In short, there is no incentive for the Cameroonian government to agree to substantive peace negotiations, better economic management, or political reforms. The various political factions are solely focused on jockeying for power in preparation of the post-Biya era. There are simply no consequences to Biya and ruling-party factions under him for continuing the war (and considerable evidence that many benefit from its continuation): There is no effective elected opposition, there are few restrictions on military imports, international financing continues from all sources, there is no pressure coming from neighbors or other African leaders or organizations to negotiate, and the West keeps sending mixed signals about whether it takes peace and conflict resolution seriously.

Like the military leaders in Sudan who now fight for power without constraint, the factions looking at a post-Biya Cameroon have not faced any consequences for stalling either peace talks or real political (or economic) reform.

The moment Biya loses his grip on power through incapacitation or death, it is possible that similar struggles could break out within the ruling party, with factions leveraging different elements of the security services to back their claims.

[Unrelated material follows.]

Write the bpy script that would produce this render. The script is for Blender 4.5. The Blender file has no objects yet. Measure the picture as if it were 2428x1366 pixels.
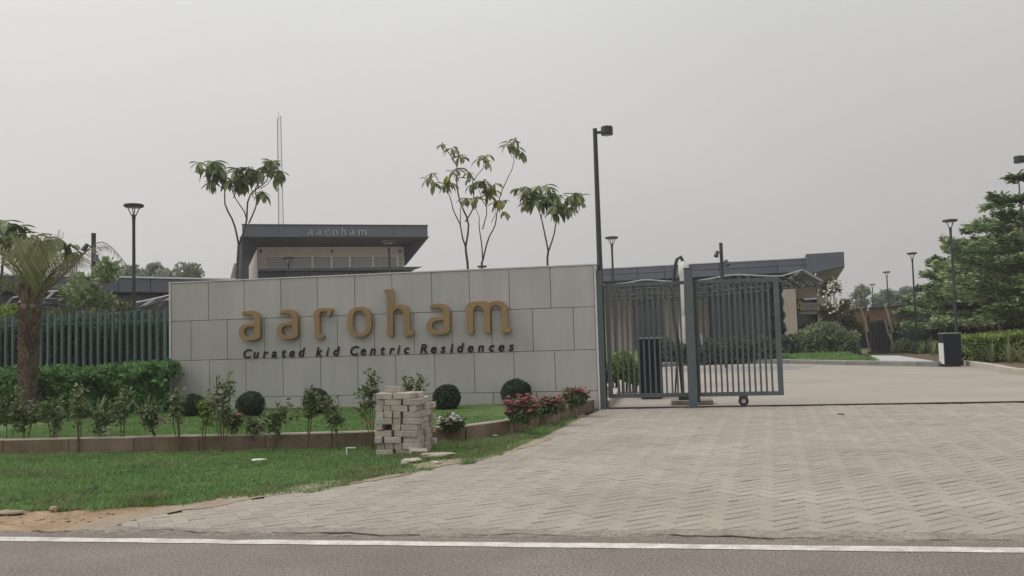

The United States, Canada, Norway, the European Union, and key international institutions need to send consistent signals in support of peace, justice, and democracy, rather than call for peace but support the brittle status quo. What peace and justice ultimately look like can only be determined by Cameroonians, but that process requires more openings for potential reformers willing to talk and more restraints on hard-liners before Cameroon advances any further down the road to Khartoum.